Les fermetures et ouvertures de filières dans les établissements seraient décidées uniquement en fonction des besoins locaux de main-d’œuvre, ne laissant plus le choix aux jeunes du métier qu’ils veulent faire. Cela revient à les mettre à disposition de secteurs en tension, souvent en raison de conditions de travail et de salaire déplorables. C’est une grave remise en cause de l’égalité des élèves de la voie pro dans le pays.

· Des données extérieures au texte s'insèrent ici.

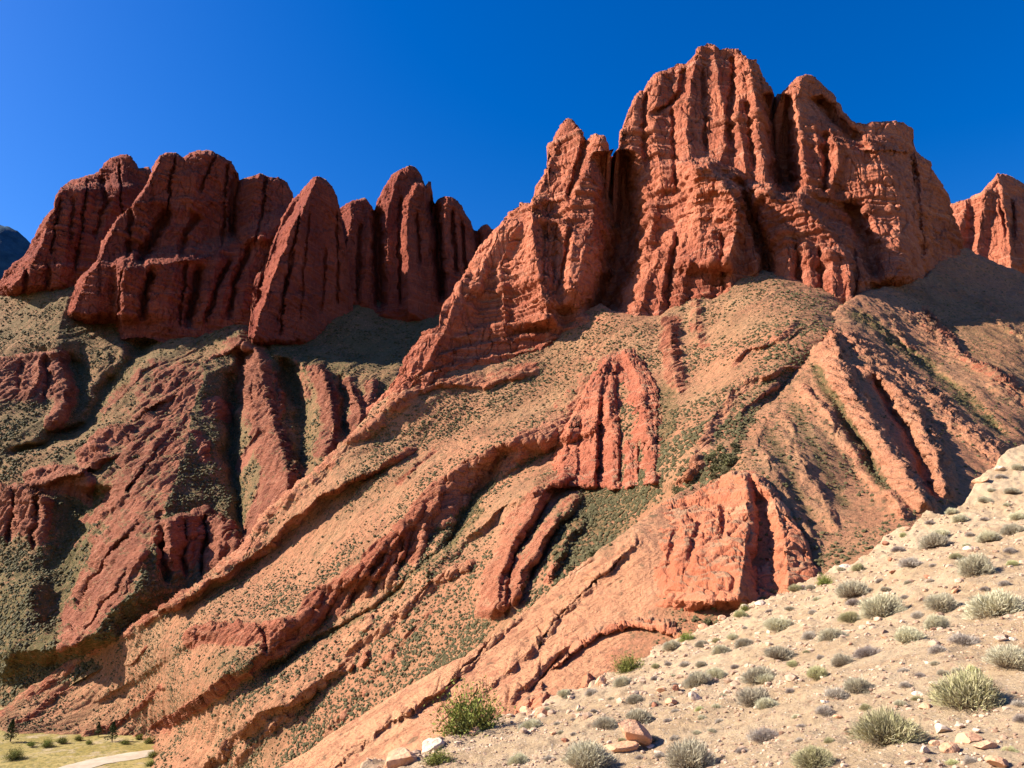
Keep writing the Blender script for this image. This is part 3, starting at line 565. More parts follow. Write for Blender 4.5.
f5 = cliff([(330,225),(335,212),(340,208),(348,203),(357,199),(365,198),(370,204),(375,211),(377,201),(382,191),(387,182),(392,174),(401,169),(409,165),(416,167),(421,174),(424.5,184),(425.5,187),(428,181),(431,182),(432,196),(434.6,204),(438,199),(445,196),(453,197),(460,204),(465,213),(470,221),(473.6,230),(477,231),(482,226),(487,224),(492,229),(500,231),(525,245)],
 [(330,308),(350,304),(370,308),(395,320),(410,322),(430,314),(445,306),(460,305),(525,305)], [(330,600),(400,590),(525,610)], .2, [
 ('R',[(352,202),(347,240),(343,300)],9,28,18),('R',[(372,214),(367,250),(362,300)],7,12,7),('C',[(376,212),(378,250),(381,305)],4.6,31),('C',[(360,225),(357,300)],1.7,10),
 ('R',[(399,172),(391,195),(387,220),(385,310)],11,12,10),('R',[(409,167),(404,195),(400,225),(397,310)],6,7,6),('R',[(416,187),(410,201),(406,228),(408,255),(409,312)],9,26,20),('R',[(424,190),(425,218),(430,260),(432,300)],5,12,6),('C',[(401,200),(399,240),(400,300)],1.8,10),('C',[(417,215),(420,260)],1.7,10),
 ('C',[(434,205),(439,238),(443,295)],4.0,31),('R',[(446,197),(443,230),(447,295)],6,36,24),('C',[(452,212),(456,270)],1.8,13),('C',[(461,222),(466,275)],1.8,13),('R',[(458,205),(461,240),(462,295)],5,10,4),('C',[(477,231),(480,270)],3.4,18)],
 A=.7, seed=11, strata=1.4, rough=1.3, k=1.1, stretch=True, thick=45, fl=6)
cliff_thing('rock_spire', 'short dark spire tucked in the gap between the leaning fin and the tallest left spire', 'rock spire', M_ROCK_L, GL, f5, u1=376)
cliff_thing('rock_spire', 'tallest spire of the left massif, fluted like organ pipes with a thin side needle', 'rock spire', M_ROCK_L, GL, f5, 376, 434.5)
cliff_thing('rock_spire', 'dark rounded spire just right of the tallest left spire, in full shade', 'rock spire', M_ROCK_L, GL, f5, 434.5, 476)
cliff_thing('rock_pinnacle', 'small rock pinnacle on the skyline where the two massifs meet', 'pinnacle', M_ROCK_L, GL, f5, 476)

# --- central massif: one fused wall of rock
GC = 'cliffs and spires of the central massif'
cm = cliff([(366,408),(372,404),(379,399),(389,387),(402,365),(409,350),(423,333),(438,325),(443,303),(452,292),(463,276),(470,264),(477,249),(486,238),(493,230),(500,225),(503,220),(511,210),(520,203),(528,202),(533,201),(534,196),(538,183),(543,173),(548,161),(548.5,147),(554,137),(560,125),(567,118),(572,119),(578,125),(581,132),(586,139),(588,140),(591,135.5),(596,134),(603,135.5),(608,144),(611,156),(613,157),(615.5,154),(619,144),(621,134),(625,120),(629,108),(634,98),(640,91),(645,90),(649,81),(658,72),(670,68),(678,63),(686,64),(691.5,57),(698,47),(707,43),(715,44),(720,50),(727,47.5),(736,48.6),(742,52),(749,59),(756,59),(759,66),(763,76),(769,84),(773,93),(775.5,98),(778,96),(785,91),(790,84),(796.5,77),(806.6,74),(815,77),(823.6,86),(832,93),(837,99),(842,110),(848,116),(855,124),(865.5,124),(872,121.6),(892.6,121.6),(903,122),(908,126),(913,129),(914.6,149.7),(921,156.5),(930,161.6),(933,172),(943.4,185),(948.5,195),(950,204),(960,236),(964,246),(968,262)],
 [(366,410),(372,405),(400,390),(440,374),(470,372),(500,366),(518,360),(542,346),(557,340),(580,322),(600,312),(612,320),(640,326),(660,325),(680,310),(700,304),(712,310),(725,302),(742,287),(764,279),(784,285),(815,297),(832,301),(852,299),(872,284),(899,283),(926,285),(937,268),(960,250),(968,264)],
 [(366,302),(450,308),(560,310),(612,298),(700,290),(770,286),(850,282),(900,294),(968,338)], .52, [
 # buttress and twin spires
 ('R',[(500,226),(490,250),(470,290),(450,330),(437,360),(425,390)],40,15,7.6),('R',[(463,278),(452,310),(440,340),(425,365),(405,392)],19,9,4.7),('R',[(443,305),(432,330),(420,355),(398,392)],16,7,3.3),
 ('R',[(533,205),(531,229),(535,249),(538,269),(542,290),(548,318)],48,16,17.0),('R',[(516,225),(505,250),(499,266),(503,296),(504,330)],28,9,5.1),('R',[(485,270),(474,300),(468,330)],19,8,3.3),
 ('C',[(571,225),(566,255),(559,285)],2.5,5),('C',[(545,225),(543,280)],1.2,2.5),('C',[(556,228),(553,290)],1.2,2.5),('S',[(528,216),(540,219),(572,226)],6,4,70),('S',[(498,266),(520,262),(545,258)],2.5,2,25),('S',[(500,285),(540,278),(580,282)],2.5,2,20),
 ('R',[(597,136),(590,160),(582,180),(573,200),(568,220),(572,240),(570,270),(564,300)],34,30,12.8),('R',[(567,119),(556,147),(547,171),(539,196)],12,38,8.6),('C',[(586,140),(579,168),(569,197)],3.2,8),('R',[(604,140),(603,175),(594,215),(583,255),(575,290)],16,14,4.0),
 ('S',[(440,356),(470,346),(500,341),(540,335),(562,325)],4,3,30),('S',[(420,378),(450,366),(490,357),(530,350),(555,338)],4,3,30),('S',[(455,338),(490,328),(530,322),(560,314)],3,3,20),
 # cleft with the recessed wall
 ('C',[(614,156),(619,180),(624,230),(619,270),(604,310)],16,42),
 # tallest peak
 ('R',[(637,94),(634,118),(632,142),(636,165),(641,189),(646,220)],17,11,4.0),('R',[(661,72),(656,98),(654,125),(658,152),(663,182),(654,220),(635,264),(622,295)],22,13,4.7),('C',[(685,70),(682,90),(671,104),(656,112)],4,6),('C',[(646,95),(643,130),(647,165)],2.2,5),
 ('R',[(698,50),(692,74),(688,101),(687,128),(688,155),(696,168)],19,11,4.7),('R',[(715,46),(717,67),(720,94),(725,118),(724,145),(720,162)],20,9,4.7),('R',[(749,60),(752,81),(757,98),(759,132),(766,165),(771,190)],19,8,5.9),('R',[(739,101),(737,118),(741,142),(746,168)],12,6,4.0),('C',[(731,60),(733,85),(729,110),(731,140)],3,6),('C',[(748,105),(750,135),(755,165)],2.4,5),('C',[(704,70),(704,110),(706,150)],1.8,4),('C',[(672,110),(674,150),(676,190)],2,4),
 ('S',[(690,172),(703,165),(716,163),(735,172),(746,182)],9,5,90),
 ('S',[(684,182),(704,176),(724,176),(746,183)],1.6,1.5,5),('S',[(684,189),(704,183),(724,183),(746,190)],1.6,1.5,5),('S',[(684,196),(704,190),(724,190),(746,197)],1.6,1.5,5),('S',[(684,204),(704,198),(724,198),(746,205)],1.6,1.5,5),('S',[(684,213),(704,207),(724,207),(746,214)],1.6,1.5,5),('S',[(684,223),(704,217),(724,217),(746,224)],1.6,1.5,5),('S',[(684,234),(704,228),(724,228),(746,235)],1.6,1.5,5),('R',[(708,166),(724,185),(736,205),(736,230),(727,262)],75,11,16.0),
 ('R',[(658,256),(648,280),(640,312)],14,6,2.7),('R',[(672,236),(664,270),(660,318)],12,5,3.3),('R',[(690,262),(684,280),(680,302)],16,6,2.7),('R',[(712,232),(712,270),(708,304)],19,6,3.3),('R',[(734,246),(734,265),(728,292)],14,8,3.3),
 ('C',[(677,240),(670,280),(668,305)],1.8,4),('C',[(722,235),(723,290)],1.8,4),
 # cleft, right tower
 ('C',[(777,98),(781,130),(784,165),(786,192)],11,36),
 ('R',[(803,76),(795,104),(799,134),(803,162),(812,192)],17,14,6.6),('C',[(820,100),(834,118),(850,134),(862,146)],8,14),('R',[(815,124),(818,148),(821,178)],11,6,4.0),('R',[(833,130),(838,150),(837,168),(829,192)],16,9,5.3),('C',[(826,135),(827,165),(823,190)],2.5,6),
 ('R',[(868,144),(879,153),(889,172),(903,195),(910,222),(908,255),(906,275)],62,24,18.0,1.0),('R',[(893,123),(899,135),(902,150)],43,12,6.0),('S',[(862,152),(885,151),(908,154)],-5,2,25),('C',[(850,205),(858,225),(868,245),(873,275)],9,14),('R',[(931,166),(940,200),(948,235)],14,12,4.0),('R',[(918,162),(924,210),(930,260)],11,9,3.3),('C',[(914,165),(919,210),(922,255)],2.5,6),('R',[(921,156),(928,180),(932,205)],9,8,3.3),
 # rough block in front
 ('R',[(785,190),(812,215),(838,245),(850,272),(850,300)],85,24,20.0),('C',[(741,182),(748,206),(758,233),(768,262),(764,282)],6,16),('R',[(747,216),(752,240),(757,270)],9,7,4.0),('R',[(785,232),(788,258),(790,285)],14,9,3.3),('R',[(806,245),(810,268),(812,295)],14,9,3.3),('R',[(830,252),(833,275),(834,300)],16,9,3.3),('C',[(798,245),(800,290)],2,4),('C',[(820,250),(822,296)],2,4),('C',[(853,248),(856,270),(855,296)],2.6,6),('R',[(866,250),(868,270),(865,290)],11,10,3.3),
 ], A=.30, seed=14, strata=1.9, rough=1.25, fl=7, du=.55)
cliff_thing('rock_buttress', 'broad stepped buttress with level ledges and twin spires on top, left of the tallest peak', 'buttress', M_ROCK, GC, cm, u1=613)
cliff_thing('rock_peak', 'tallest orange red peak with rounded fluted summit and a banded bulge at its front', 'peak', M_ROCK, GC, cm, 613, 777)
cliff_thing('rock_tower', 'right hand tower of the massif with a boxy head block and a smooth triangular face', 'rock tower', M_ROCK, GC, cm, u0=777)
c7 = cliff([(942,232),(950,204),(967,199),(981,192),(989,182),(997.6,173),(1006,174),(1016,178.5),(1024,183.5),(1040,200),(1060,230),(1095,295)],
 [(942,262),(965,262),(985,267),(1010,278),(1024,284),(1095,305)], [(942,410),(1095,400)], .3, [
 ('R',[(998,175),(1003,200),(1010,235),(1012,270)],45,20,20),('R',[(1018,205),(1021,225),(1024,260)],9,14,8),('C',[(1011,200),(1014,235)],2,5),('R',[(966,200),(960,230),(955,258)],16,14,8),('R',[(985,192),(980,225),(976,260)],12,12,6),('C',[(1000,205),(1006,230)],1.6,4)],
 A=.7, seed=17, fl=9)
cliff_thing('rock_peak', 'separate red peak on the skyline at the right edge of the photo', 'peak', M_ROCK, None, c7)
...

Ce matin j’ai entendu sur une radio du service public, (hé oui… Encore un qui
est attaqué d’ailleurs), j’ai entendu une chronique sur un documentaire traitant de l’éducation publique française qui a été conçue comme le ciment de la nation. Un grand physicien y dit que “l’école, c’est entendre des choses qui nous sortent de notre milieu”.
Cette phrase résume selon moi parfaitement la mission de l’Éducation Nationale, et donc de la voie professionnelle.
L’éducation ne peut pas au service d’intérêts privés, sa mission n’est et ne peut pas être de fabriquer de la main d’œuvre mal payée à mettre à la disposition des patrons.
L’éducation doit permettre aux élèves à apprendre à réfléchir, à former leurs esprits critiques, à connaître l’histoire, la culture, les idées, à leur donner les connaissances nécessaires pour s’élever socialement, à acquérir des outils de défense intellectuelle…

À l’heure de la désinformation, du complotisme, de la perte de repères, de valeurs… À l’heure de l’affaiblissement du bien commun, de la démocratie, de l’individualisme. A l’heure des Trump, des Bolsonaro, des Le Pen, des
Zemmour, des Poutine, des Orban, des Meloni… C’est une folie d’abandonner toute une partie de notre jeunesse.
Nous devons au contraire réaffirmer la République, la chose publique. L’éducation est le socle de notre démocratie, et les 30% d’élèves de la voie professionnelle, qui sont souvent les plus défavorisés socialement, doivent en bénéficier, bien évidemment !
Nos jeunes sont encore protégés au sein des lycée pro, même si les moyens manquent cruellement (orientation, aides pour affronter des problèmes sociaux et familiaux souvent très graves, problèmes d’addiction et de santé, etc…)
En entreprise ils sont isolés, soumis aux risques d’accidents du travail, à la pression, la discrimination, aux manquements à la sécurité, aux violences sexistes et sexuelles, aux injustices, à l’exploitation, au racisme, etc…

Tout cela dès 15 ans ! Quel recul social effrayant pour nos jeunes mineurs !
Les lycées professionnels offrent des plateaux techniques souvent bien plus importants que ce que les jeunes peuvent trouver dans les entreprises.
La formation au sein des lycées pro doit être renforcée pour permettre à nos jeunes d’obtenir de meilleurs diplômes, de meilleurs salaires, et de rester maîtres de leurs carrières.
L’éducation républicaine ne doit pas avoir pour vocation de former un stock de travailleurs pour les entreprises privées, mais des citoyens éclairés et émancipés.
Nous sommes le premier service public d’état, le plus gros employeur du pays.
Pour l’égalité des jeunes face à l’enseignement, pour nos missions et métiers, il va falloir nous battre pour sauver la voie professionnelle de notre éducation républicaine, comme pour tous nos services publics.